The United Kingdom and the United States are the major violators of human rights in Zimbabwe because sanctions which they imposed on Harare more than two decades ago are causing untold suffering on ordinary Zimbabweans.
Former Deputy Finance Minister Clemence Chiduwa said some of the rights that have been infringed because of sanctions are:
- the right to life
- the right to development
- the right to work
- the right to health
- the right to food
- the right to housing
- the right to water and sanitation
- the right to education
- the right to clean and safe environment
- the right to human dignity
- the right to free trade
- the right to social protection
- the right to identity
- the right to free and fair elections.
Chiduwa said sanctions had also divided the people of Zimbabwe along political lines as they saw things differently.
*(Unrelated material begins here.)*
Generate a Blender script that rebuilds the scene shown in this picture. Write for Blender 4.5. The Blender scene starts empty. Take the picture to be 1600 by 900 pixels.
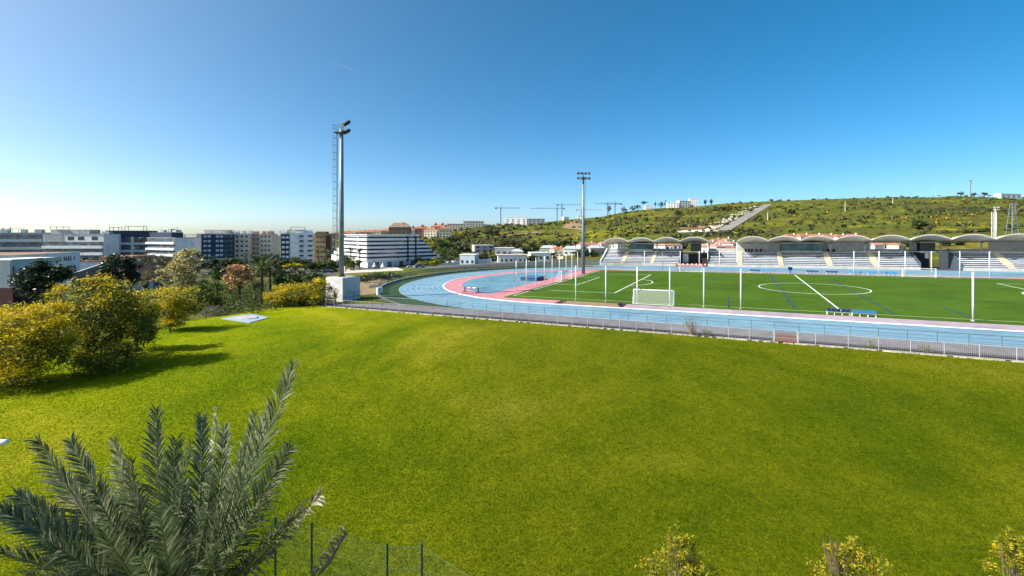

Below is Chiduwa’s contribution during the debate on a motion calling for the lifting of sanctions on Zimbabwe.
HON. CHIDUWA: Thank you Madam Speaker Ma’am. The primary reason for and objective of the liberation war which was waged against the settler colonial occupation in pre-independent Zimbabwe was the restoration of land, forcibly seized by settlers from the indigenous Zimbabweans, without compensation over the century-long colonial occupation of Zimbabwe.
It is important to underscore the cardinal importance of land to Zimbabwe, considering that it defines our identity as Zimbabweans and concomitantly its right for self-determination as enshrined in Article 27 of the United Nations (UN) Charter. When the Lancaster House Agreement was consummated, it was agreed that a cessation of hostilities, which then led to independent Zimbabwe was going to lead to the Land Reform Programme. Zimbabwe was committed to an orderly Land Reform Programme as long as the compensation for land was going to be done by the UK Government.
Unfortunately, what then triggered the invasion was a statement which was submitted to the then Minister of Lands, the late Hon. Kumbirai Kangai, which was submitted by Clere Short. When Clere Short said, ‘I am an Irish and I am also a victim of what you went through as Zimbabweans’, because of that we do not accept that Britain has a special responsibility to meet the cost of land purchase. This was just a small paper which was submitted to the then Minister of Lands by Clere Short. So from there they denied responsibility for funding land but as I said in my prefix, the main reason why we waged the liberation war was because we wanted our land back.